Why no debate? Why haven’t the four of them worked with anyone to stage an honest-to-goodness debate among them?
I’ve had the pleasure of meeting all the candidates during this election cycle. They all have some interesting — and provocative — things to say about how they would govern the city. Their ideas won’t be exposed in a broad public forum for all the residents to hear, to digest and to determine for whom to vote — if they decide to vote at all.
This is a shortcoming in the city’s political infrastructure. We seem to lack an organized, non-partisan framework to facilitate these kinds of activities. The League of Women Voters plays host to a candidate forum every other year in Amarillo. This year, the Potter-Randall Democratic Club also is lending its support to a forum for all city commission and mayoral candidates.

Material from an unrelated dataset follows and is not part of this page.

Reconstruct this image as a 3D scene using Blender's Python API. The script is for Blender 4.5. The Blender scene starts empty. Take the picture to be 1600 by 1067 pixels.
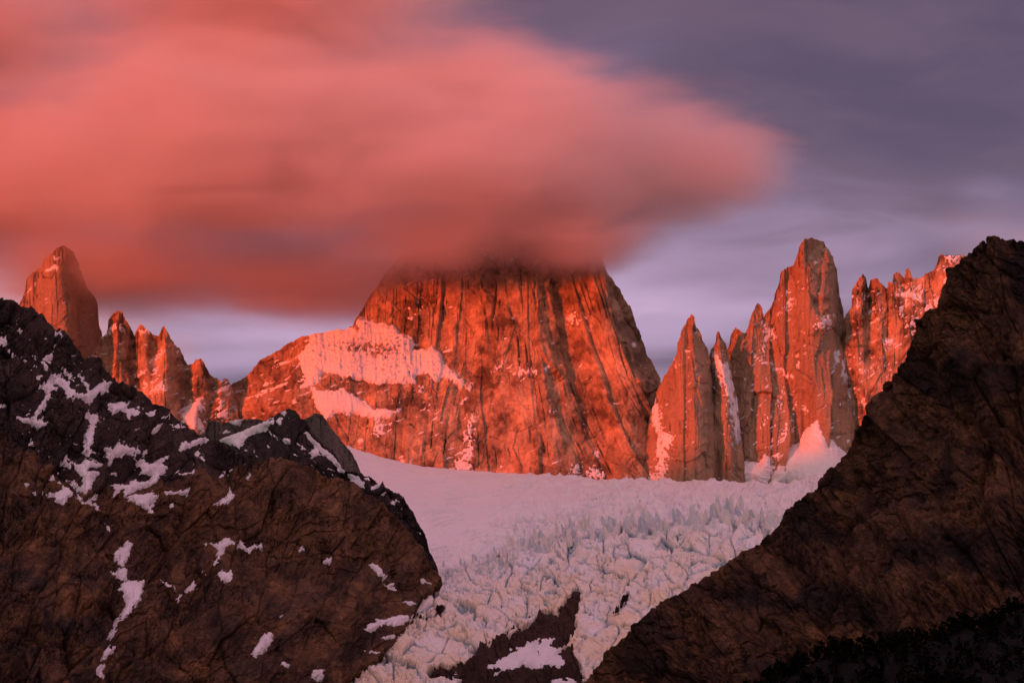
import bpy, bmesh, math, random
import numpy as np
from mathutils import Vector

scene = bpy.context.scene
col = scene.collection
R = math.radians

# ------------------------------------------------------------------ camera
PITCH = R(14.0)
F = 2198.0                      # focal length in pixels of the 1600 px wide photograph
cam_data = bpy.data.cameras.new('camera')
cam_data.sensor_width = 36.0
cam_data.lens = 36.0 * F / 1600.0
cam_data.clip_start = 1.0
cam_data.clip_end = 120000.0
cam = bpy.data.objects.new('camera', cam_data)
cam.location = (0, 0, 0)
cam.rotation_euler = (R(90) + PITCH, 0, 0)
col.objects.link(cam)
scene.camera = cam

# ------------------------------------------------------------------ sun, sky, exposure
SUN_AZ, SUN_EL = R(46.0), R(2.0)          # azimuth left of straight-behind, elevation
S = Vector((-math.sin(SUN_AZ) * math.cos(SUN_EL), -math.cos(SUN_AZ) * math.cos(SUN_EL), math.sin(SUN_EL)))
sd = bpy.data.lights.new('sun', 'SUN')
sd.energy = 3.2
sd.angle = R(0.55)
sd.color = (1.0, 0.066, 0.012)
sun = bpy.data.objects.new('sun', sd)
sun.rotation_euler = (-S).to_track_quat('-Z', 'Y').to_euler()
col.objects.link(sun)

scene.view_settings.view_transform = 'Standard'
scene.view_settings.look = 'None'
scene.view_settings.gamma = 1.0
scene.view_settings.use_curve_mapping = False
scene.view_settings.exposure = 0.60
scene.render.engine = 'CYCLES'
scene.cycles.use_denoising = True
scene.cycles.max_bounces = 8
scene.cycles.diffuse_bounces = 3
scene.cycles.volume_bounces = 4
scene.cycles.volume_step_rate = 1.0
scene.cycles.volume_max_steps = 256


class NT:
    """small helper to wire shader nodes"""
    def __init__(self, tree):
        self.t = tree
        self.n = tree.nodes
        self.l = tree.links

    def node(self, kind, **kw):
        nd = self.n.new(kind)
        for k, v in kw.items():
            setattr(nd, k, v)
        return nd

    def put(self, nd, sock, v):
        s = nd.inputs[sock]
        if isinstance(v, bpy.types.NodeSocket):
            self.l.new(v, s)
        elif v is not None:
            s.default_value = v

    def math(self, op, a, b=None, c=None, clamp=False):
        nd = self.node('ShaderNodeMath', operation=op, use_clamp=clamp)
        for i, v in enumerate((a, b, c)):
            if v is not None:
                self.put(nd, i, v)
        return nd.outputs[0]

    def vmath(self, op, a, b=None):
        nd = self.node('ShaderNodeVectorMath', operation=op)
        self.put(nd, 0, a)
        if b is not None:
            self.put(nd, 1, b)
        return nd.outputs['Value'] if op in ('LENGTH', 'DOT_PRODUCT', 'DISTANCE') else nd.outputs[0]

    def noise(self, vec, scale, detail=4.0, rough=0.55, dist=0.0):
        nd = self.node('ShaderNodeTexNoise')
        if vec is not None:
            self.put(nd, 'Vector', vec)
        self.put(nd, 'Scale', scale)
        self.put(nd, 'Detail', detail)
        self.put(nd, 'Roughness', rough)
        self.put(nd, 'Distortion', dist)
        return nd.outputs['Fac']

    def smooth(self, v, lo, hi, a=0.0, b=1.0):
        nd = self.node('ShaderNodeMapRange', interpolation_type='SMOOTHSTEP')
        self.put(nd, 'Value', v)
        self.put(nd, 'From Min', lo)
        self.put(nd, 'From Max', hi)
        self.put(nd, 'To Min', a)
        self.put(nd, 'To Max', b)
        return nd.outputs[0]

    def mix(self, f, a, b):
        nd = self.node('ShaderNodeMix', data_type='RGBA')
        self.put(nd, 0, f)
        for i, v in ((6, a), (7, b)):
            if isinstance(v, tuple):
                v = tuple(v) + (1.0,) * (4 - len(v))
            self.put(nd, i, v)
        return nd.outputs[2]


world = bpy.data.worlds.new('World')
scene.world = world
world.use_nodes = True


def build_world():
    w = NT(world.node_tree)
    w.n.clear()
    out = w.node('ShaderNodeOutputWorld')
    sky = w.node('ShaderNodeTexSky', sky_type='NISHITA')
    sky.sun_disc = False
    sky.sun_elevation = SUN_EL
    sky.sun_rotation = math.atan2(S.x, S.y)
    sky.altitude = 900
    sky.air_density = 1.0
    sky.dust_density = 1.5
    sky.ozone_density = 2.0
    bg1 = w.node('ShaderNodeBackground')
    w.put(bg1, 'Color', sky.outputs[0])
    w.put(bg1, 'Strength', 0.15)
    # high altostratus deck seen in perspective: direction projected on a plane
    tc = w.node('ShaderNodeTexCoord')
    d = tc.outputs['Generated']
    sx = w.node('ShaderNodeSeparateXYZ')
    w.put(sx, 0, d)
    z = w.math('ADD', w.math('MAXIMUM', sx.outputs[2], 0.0), 0.18)
    cx = w.node('ShaderNodeCombineXYZ')
    w.put(cx, 0, w.math('DIVIDE', sx.outputs[0], z))
    w.put(cx, 1, w.math('DIVIDE', sx.outputs[1], z))
    p = cx.outputs[0]
    st = w.node('ShaderNodeMapping')
    w.put(st, 'Vector', p)
    st.inputs['Rotation'].default_value = (0, 0, R(20))
    st.inputs['Scale'].default_value = (0.75, 1.25, 1.0)
    st.inputs['Location'].default_value = (12.0, 7.35, 0.0)
    big = w.noise(st.outputs[0], 1.15, 3.0, 0.5, 0.25)
    fine = w.noise(st.outputs[0], 4.5, 4.0, 0.55, 0.5)
    dens = w.math('ADD', w.math('MULTIPLY', big, 0.8), w.math('MULTIPLY', fine, 0.2))
    veil = w.mix(w.smooth(fine, 0.3, 0.7), (0.34, 0.23, 0.35), (0.44, 0.29, 0.43))
    grey = w.mix(w.smooth(fine, 0.3, 0.7), (0.078, 0.048, 0.086), (0.112, 0.067, 0.106))
    cover = w.smooth(dens, 0.37, 0.58)
    colr = w.mix(cover, veil, grey)
    # noise-placed pink patches, mostly out of view, brightened to light the glacier
    pk = w.node('ShaderNodeMapping')
    w.put(pk, 'Vector', p)
    pk.inputs['Location'].default_value = (4.4, 6.0, 0.0)
    pk.inputs['Scale'].default_value = (0.5, 0.5, 1.0)
    pn_ = w.noise(pk.outputs[0], 1.0, 2.0, 0.5, 0.3)
    colr = w.mix(w.smooth(w.math('ADD', pn_, w.math('MULTIPLY', w.math('SUBTRACT', fine, 0.5), 0.12)), 0.46, 0.62, 0.0, 0.9), colr, (0.78, 0.37, 0.40))
    bg2 = w.node('ShaderNodeBackground')
    w.put(bg2, 'Color', colr)
    w.put(bg2, 'Strength', 1.0)
    mx = w.node('ShaderNodeMixShader')
    toward = w.vmath('DOT_PRODUCT', d, (S.x, S.y, 0.0))
    gap = w.math('MULTIPLY', w.smooth(toward, 0.0, 0.75), w.smooth(sx.outputs[2], 0.50, 0.20))
    w.put(mx, 0, w.math('MULTIPLY', 0.88, w.math('SUBTRACT', 1.0, w.math('MULTIPLY', gap, 0.9))))
    w.l.new(bg1.outputs[0], mx.inputs[1])
    w.l.new(bg2.outputs[0], mx.inputs[2])
    w.l.new(mx.outputs[0], out.inputs['Surface'])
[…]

But I’m up for a knock-down debate (in a figurative sense, of course) in which the candidates question each other, put their feet to the fire and make them explain how they would govern. We’ve had plenty of controversy at City Hall since the latest election: red-light cameras, a downtown tax-revenue reinvestment policy, the simmering feelings about the at-large voting plan for the commission, the on-going controversy over whether to ban smoking indoors and maybe some other things I can’t think of right at this moment.
Isn’t it time we had a debate that drew the attention of a sleepy voting public? Maybe one or more of the candidates would say something silly, downright stupid, or come up with the most brilliant idea anyone’s ever heard.
Alas, it won’t happen this year. Maybe in 2011.